They do not know who gave Russian special forces the order to fire a tank gun and flame-throwers at the school with 1,200 hostages inside, or who - the hostage-takers or the Russian commandos - triggered the explosions that killed or wounded most of the hostages. They ask whether anyone in the government knew about the attack beforehand, but they have received no answer.

Instead, Russian authorities have repeatedly postponed publishing the results of the parliamentary investigation. Although the authorities working on the inquiry have said that the tragedy resulted, at least partly, from incompetence and poor cooperation on the part of the Russian police, security forces and army, no federal official has stepped down because of the attack.

The grieving parents and relatives of Beslan say there will never be a Sept. 11 commission-style investigation that would explain how the siege and ensuing massacre were allowed to happen. They point to the abandoned Kremlin investigation into the deaths of 130 hostages during the siege of a Moscow theater in 2002 and the rescue operation that followed.

"The authorities are not interested in telling us the truth, because it would show that the system is guilty," says Susanna Dudiyeva, 44, whose 13-year-old son, Zaur, was killed in the school.

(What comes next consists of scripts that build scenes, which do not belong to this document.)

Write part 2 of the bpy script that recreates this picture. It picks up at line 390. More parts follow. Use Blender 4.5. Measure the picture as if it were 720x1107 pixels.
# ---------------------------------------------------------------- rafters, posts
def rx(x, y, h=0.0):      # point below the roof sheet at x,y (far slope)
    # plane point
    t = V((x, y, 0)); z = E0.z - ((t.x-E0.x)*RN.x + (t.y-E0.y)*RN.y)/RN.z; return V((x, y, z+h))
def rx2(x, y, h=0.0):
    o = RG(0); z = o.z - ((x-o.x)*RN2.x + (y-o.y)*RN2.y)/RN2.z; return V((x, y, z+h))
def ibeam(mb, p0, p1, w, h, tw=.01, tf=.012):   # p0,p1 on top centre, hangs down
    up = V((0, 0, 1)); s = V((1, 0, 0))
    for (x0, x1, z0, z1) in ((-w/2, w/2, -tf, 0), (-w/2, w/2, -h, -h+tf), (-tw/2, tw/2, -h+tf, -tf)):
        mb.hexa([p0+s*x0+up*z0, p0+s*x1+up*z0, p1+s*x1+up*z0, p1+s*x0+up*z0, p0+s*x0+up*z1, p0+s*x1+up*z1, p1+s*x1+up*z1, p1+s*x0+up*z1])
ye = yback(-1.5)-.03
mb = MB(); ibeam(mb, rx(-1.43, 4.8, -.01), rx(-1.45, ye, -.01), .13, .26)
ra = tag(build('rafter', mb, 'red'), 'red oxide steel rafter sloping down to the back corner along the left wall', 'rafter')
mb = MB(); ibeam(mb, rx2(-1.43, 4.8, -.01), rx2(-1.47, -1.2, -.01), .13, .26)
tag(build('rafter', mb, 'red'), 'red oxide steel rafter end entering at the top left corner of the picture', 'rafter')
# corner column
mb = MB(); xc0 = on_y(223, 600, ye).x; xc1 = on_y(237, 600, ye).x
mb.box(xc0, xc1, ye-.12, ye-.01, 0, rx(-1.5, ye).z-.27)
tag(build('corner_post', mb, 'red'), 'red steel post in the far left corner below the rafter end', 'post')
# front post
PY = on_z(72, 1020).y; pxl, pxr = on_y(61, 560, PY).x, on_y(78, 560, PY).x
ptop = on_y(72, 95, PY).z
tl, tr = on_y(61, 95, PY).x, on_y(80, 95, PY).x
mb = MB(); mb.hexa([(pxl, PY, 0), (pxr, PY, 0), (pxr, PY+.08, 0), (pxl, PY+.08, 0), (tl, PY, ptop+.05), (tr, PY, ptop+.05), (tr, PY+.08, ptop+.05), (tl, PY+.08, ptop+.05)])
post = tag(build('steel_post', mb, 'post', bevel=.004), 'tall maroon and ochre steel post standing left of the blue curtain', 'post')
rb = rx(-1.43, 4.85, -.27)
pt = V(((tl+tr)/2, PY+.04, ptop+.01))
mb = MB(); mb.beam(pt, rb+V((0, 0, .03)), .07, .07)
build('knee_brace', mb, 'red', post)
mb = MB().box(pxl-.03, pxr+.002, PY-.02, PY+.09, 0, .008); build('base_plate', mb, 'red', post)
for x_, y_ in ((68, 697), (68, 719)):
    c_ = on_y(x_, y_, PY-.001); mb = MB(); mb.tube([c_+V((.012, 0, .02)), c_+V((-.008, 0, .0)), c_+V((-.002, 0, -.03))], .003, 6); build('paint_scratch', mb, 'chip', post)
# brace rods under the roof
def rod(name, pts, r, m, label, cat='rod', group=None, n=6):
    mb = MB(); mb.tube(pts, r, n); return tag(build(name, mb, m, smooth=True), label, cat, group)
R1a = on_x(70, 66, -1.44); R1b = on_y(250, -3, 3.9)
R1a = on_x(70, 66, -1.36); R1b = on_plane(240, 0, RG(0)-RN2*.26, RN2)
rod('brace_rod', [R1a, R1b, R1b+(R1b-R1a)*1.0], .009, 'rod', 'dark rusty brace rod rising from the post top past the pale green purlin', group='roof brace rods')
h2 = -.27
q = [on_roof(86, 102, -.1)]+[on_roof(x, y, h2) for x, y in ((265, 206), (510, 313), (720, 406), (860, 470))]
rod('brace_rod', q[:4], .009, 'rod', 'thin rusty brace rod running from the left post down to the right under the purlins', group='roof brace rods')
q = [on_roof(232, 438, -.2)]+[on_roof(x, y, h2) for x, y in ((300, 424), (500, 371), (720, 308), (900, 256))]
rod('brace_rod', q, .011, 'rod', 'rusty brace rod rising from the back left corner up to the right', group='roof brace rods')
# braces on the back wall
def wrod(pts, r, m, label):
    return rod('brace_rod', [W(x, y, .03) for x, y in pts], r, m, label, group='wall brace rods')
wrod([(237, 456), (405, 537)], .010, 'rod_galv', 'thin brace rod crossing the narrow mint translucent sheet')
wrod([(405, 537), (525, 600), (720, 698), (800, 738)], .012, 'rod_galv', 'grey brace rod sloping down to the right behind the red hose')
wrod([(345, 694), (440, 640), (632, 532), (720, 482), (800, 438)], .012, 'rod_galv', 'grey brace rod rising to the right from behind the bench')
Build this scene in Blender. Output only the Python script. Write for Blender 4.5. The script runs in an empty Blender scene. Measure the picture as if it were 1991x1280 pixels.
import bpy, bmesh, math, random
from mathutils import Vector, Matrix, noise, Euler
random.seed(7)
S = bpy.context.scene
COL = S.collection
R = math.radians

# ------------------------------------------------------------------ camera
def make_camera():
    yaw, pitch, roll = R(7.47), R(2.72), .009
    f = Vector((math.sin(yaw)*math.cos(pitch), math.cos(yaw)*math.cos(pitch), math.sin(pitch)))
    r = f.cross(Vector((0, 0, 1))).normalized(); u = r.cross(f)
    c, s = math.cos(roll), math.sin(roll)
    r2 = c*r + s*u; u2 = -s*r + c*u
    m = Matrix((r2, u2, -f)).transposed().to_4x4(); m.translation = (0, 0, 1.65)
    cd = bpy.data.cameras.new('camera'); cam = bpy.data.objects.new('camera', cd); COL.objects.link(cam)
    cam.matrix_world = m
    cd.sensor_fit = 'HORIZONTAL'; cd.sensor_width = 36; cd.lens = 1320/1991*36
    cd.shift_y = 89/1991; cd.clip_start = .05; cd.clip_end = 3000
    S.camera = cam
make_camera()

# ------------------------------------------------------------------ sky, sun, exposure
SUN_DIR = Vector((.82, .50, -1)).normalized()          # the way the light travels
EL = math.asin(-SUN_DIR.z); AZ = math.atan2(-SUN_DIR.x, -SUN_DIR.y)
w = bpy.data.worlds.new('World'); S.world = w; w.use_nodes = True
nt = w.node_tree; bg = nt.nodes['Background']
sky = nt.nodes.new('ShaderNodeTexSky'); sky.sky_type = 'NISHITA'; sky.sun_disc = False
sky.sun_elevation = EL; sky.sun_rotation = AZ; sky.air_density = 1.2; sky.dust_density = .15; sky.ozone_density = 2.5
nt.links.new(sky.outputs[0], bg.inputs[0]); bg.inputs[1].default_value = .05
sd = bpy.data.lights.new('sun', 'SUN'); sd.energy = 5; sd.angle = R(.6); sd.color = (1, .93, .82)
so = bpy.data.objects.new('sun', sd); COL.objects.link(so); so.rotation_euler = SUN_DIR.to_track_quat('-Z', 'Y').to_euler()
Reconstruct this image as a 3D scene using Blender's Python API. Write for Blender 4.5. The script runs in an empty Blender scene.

Dudiyeva is one of the leaders of the Beslan Mothers' Committee, part advocacy group for survivors, part political organizing force, which is trying to investigate on its own the assault and its tragic aftermath, even as it demands answers from the government. Dudiyeva says the committee has learned, among other things, that the truck carrying the militants to the school had a police escort.

Prosecutors refuse to comment on these allegations.

Kulayev, a 24-year-old Chechen, went on trial in May. The trial - which is closed to the general public and which only a few selected journalists are allowed to attend - is expected to continue for months.

At the burnt-out shell of the gym of School No. 1, scores of wreaths line the walls, and flowers and toys lie in bomb craters on the charred floorboards. Countless bottles of water stand around the gym, a tribute to the hostages who were kept for three days without water in the scorching heat. On the walls of the gym, parents have written notes begging their slain children to forgive them.

Bullet marks scar the inside and outside walls of the red-brick building, and holes gape where heavy machine guns and the tank cannon struck. Brown dry blood is smeared on the walls in the hallways.

Pieces of decayed human flesh hang from the pale blue walls and the ceiling where a female suicide bomber blew herself up. On the floor, a soiled doll lies on a pile of rubble and pages from a Russian grammar textbook.

In the conference hall, where the terrorists had allegedly hidden weapons and bombs under the wooden stage, deflated yellow, red, green and blue balloons hang from the ceiling on thin strings - decorations for a back-to-school party that never happened.

Dudiyeva, whose apartment faces the school, says she never opens the windows. "If I opened them, the wind would carry particles of burnt children into my apartment."